--- start Information supplied ---

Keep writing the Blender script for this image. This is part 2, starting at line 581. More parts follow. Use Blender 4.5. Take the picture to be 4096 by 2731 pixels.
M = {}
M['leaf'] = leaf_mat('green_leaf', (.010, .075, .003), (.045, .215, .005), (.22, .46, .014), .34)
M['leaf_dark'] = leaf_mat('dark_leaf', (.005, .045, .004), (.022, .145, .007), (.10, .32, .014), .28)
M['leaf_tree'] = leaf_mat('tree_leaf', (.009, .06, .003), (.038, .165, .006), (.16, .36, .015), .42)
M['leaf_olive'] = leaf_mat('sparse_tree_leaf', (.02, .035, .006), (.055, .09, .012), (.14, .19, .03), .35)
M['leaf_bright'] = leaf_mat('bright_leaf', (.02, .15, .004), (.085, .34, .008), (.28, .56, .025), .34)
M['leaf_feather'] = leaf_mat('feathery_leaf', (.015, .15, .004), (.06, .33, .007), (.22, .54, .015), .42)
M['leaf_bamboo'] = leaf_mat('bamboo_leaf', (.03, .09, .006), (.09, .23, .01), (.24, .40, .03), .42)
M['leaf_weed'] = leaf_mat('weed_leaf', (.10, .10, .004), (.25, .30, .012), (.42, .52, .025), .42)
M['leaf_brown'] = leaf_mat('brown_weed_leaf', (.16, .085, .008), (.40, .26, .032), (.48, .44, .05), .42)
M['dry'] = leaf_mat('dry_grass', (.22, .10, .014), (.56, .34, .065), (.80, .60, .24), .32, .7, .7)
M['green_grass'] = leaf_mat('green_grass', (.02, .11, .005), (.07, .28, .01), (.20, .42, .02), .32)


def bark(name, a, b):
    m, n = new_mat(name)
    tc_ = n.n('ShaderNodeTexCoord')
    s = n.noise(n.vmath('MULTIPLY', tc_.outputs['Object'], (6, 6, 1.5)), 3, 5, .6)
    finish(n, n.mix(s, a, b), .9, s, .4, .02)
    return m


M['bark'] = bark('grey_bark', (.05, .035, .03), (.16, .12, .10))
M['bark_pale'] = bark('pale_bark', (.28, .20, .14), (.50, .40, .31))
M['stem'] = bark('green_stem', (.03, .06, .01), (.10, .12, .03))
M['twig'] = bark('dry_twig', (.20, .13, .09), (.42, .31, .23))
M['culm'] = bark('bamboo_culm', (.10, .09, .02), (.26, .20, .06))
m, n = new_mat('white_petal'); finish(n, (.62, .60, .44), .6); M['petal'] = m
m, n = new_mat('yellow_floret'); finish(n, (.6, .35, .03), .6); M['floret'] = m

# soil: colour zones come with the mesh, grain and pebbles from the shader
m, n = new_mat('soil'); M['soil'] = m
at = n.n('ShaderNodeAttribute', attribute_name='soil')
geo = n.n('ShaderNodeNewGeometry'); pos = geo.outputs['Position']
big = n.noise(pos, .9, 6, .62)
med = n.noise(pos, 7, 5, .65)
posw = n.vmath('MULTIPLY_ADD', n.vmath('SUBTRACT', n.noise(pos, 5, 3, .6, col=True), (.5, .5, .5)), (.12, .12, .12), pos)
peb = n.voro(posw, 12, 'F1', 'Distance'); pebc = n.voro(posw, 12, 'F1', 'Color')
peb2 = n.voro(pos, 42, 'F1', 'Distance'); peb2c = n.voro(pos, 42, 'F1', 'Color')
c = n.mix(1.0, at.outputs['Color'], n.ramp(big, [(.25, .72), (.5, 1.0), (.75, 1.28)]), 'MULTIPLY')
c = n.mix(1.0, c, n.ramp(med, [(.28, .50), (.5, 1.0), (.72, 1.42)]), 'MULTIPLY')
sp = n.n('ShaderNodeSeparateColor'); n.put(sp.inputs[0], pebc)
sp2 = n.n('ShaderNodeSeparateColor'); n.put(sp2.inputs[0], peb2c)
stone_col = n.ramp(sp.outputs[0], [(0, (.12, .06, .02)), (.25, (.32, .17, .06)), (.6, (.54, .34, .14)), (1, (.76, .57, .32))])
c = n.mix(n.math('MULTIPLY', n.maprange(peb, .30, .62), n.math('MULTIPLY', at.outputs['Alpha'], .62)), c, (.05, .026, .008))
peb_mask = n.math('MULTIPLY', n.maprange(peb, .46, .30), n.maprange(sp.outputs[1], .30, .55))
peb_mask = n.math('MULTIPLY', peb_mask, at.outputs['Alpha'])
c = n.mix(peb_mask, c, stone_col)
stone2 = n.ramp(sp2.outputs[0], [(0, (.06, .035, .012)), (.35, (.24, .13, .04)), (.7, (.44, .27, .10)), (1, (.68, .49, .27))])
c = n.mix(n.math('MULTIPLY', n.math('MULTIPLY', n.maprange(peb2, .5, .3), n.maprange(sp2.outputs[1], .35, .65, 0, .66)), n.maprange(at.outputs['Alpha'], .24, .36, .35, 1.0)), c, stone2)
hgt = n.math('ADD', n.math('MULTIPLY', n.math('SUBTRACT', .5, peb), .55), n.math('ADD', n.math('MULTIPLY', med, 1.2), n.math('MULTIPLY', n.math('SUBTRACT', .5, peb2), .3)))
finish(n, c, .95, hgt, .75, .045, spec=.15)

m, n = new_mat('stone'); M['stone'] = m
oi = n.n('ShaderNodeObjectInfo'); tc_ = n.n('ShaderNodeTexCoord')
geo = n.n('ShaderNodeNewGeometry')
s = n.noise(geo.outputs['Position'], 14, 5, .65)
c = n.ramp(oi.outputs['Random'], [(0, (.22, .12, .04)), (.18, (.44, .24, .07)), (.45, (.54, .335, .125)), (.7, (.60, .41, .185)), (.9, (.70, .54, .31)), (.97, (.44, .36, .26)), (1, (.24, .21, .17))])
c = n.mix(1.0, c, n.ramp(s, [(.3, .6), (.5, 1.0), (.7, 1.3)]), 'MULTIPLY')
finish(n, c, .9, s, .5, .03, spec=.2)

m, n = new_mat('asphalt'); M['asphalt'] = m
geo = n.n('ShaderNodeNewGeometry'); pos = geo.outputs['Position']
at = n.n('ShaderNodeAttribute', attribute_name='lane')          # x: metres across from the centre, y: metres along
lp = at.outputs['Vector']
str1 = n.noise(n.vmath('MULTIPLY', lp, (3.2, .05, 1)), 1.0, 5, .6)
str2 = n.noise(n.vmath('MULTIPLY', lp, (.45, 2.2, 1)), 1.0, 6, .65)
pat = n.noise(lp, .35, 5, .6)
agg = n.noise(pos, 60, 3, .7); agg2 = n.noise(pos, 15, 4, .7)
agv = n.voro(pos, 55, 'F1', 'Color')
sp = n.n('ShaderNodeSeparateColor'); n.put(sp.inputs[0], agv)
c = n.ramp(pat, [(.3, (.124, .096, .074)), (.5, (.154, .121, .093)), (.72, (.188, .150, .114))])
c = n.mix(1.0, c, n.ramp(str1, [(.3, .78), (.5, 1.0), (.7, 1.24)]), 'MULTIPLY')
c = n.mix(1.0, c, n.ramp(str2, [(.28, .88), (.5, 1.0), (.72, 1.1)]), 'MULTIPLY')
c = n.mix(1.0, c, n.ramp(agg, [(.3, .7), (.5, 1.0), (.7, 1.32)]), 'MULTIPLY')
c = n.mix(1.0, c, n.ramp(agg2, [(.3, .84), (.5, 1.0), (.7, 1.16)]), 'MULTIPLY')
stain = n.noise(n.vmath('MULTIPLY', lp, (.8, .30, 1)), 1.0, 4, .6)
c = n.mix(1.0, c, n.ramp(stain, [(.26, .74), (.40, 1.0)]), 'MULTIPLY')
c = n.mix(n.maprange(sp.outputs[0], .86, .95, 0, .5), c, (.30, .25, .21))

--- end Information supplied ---

**Task instructions**: The required output is the exact run of lines from the beginning of the listing above to the line that contains "m, n = new_mat('yellow_floret');", inclusive of both.

**Result below**:
Keep writing the Blender script for this image. This is part 2, starting at line 581. More parts follow. Use Blender 4.5. Take the picture to be 4096 by 2731 pixels.
M = {}
M['leaf'] = leaf_mat('green_leaf', (.010, .075, .003), (.045, .215, .005), (.22, .46, .014), .34)
M['leaf_dark'] = leaf_mat('dark_leaf', (.005, .045, .004), (.022, .145, .007), (.10, .32, .014), .28)
M['leaf_tree'] = leaf_mat('tree_leaf', (.009, .06, .003), (.038, .165, .006), (.16, .36, .015), .42)
M['leaf_olive'] = leaf_mat('sparse_tree_leaf', (.02, .035, .006), (.055, .09, .012), (.14, .19, .03), .35)
M['leaf_bright'] = leaf_mat('bright_leaf', (.02, .15, .004), (.085, .34, .008), (.28, .56, .025), .34)
M['leaf_feather'] = leaf_mat('feathery_leaf', (.015, .15, .004), (.06, .33, .007), (.22, .54, .015), .42)
M['leaf_bamboo'] = leaf_mat('bamboo_leaf', (.03, .09, .006), (.09, .23, .01), (.24, .40, .03), .42)
M['leaf_weed'] = leaf_mat('weed_leaf', (.10, .10, .004), (.25, .30, .012), (.42, .52, .025), .42)
M['leaf_brown'] = leaf_mat('brown_weed_leaf', (.16, .085, .008), (.40, .26, .032), (.48, .44, .05), .42)
M['dry'] = leaf_mat('dry_grass', (.22, .10, .014), (.56, .34, .065), (.80, .60, .24), .32, .7, .7)
M['green_grass'] = leaf_mat('green_grass', (.02, .11, .005), (.07, .28, .01), (.20, .42, .02), .32)


def bark(name, a, b):
    m, n = new_mat(name)
    tc_ = n.n('ShaderNodeTexCoord')
    s = n.noise(n.vmath('MULTIPLY', tc_.outputs['Object'], (6, 6, 1.5)), 3, 5, .6)
    finish(n, n.mix(s, a, b), .9, s, .4, .02)
    return m


M['bark'] = bark('grey_bark', (.05, .035, .03), (.16, .12, .10))
M['bark_pale'] = bark('pale_bark', (.28, .20, .14), (.50, .40, .31))
M['stem'] = bark('green_stem', (.03, .06, .01), (.10, .12, .03))
M['twig'] = bark('dry_twig', (.20, .13, .09), (.42, .31, .23))
M['culm'] = bark('bamboo_culm', (.10, .09, .02), (.26, .20, .06))
m, n = new_mat('white_petal'); finish(n, (.62, .60, .44), .6); M['petal'] = m
m, n = new_mat('yellow_floret'); finish(n, (.6, .35, .03), .6); M['floret'] = m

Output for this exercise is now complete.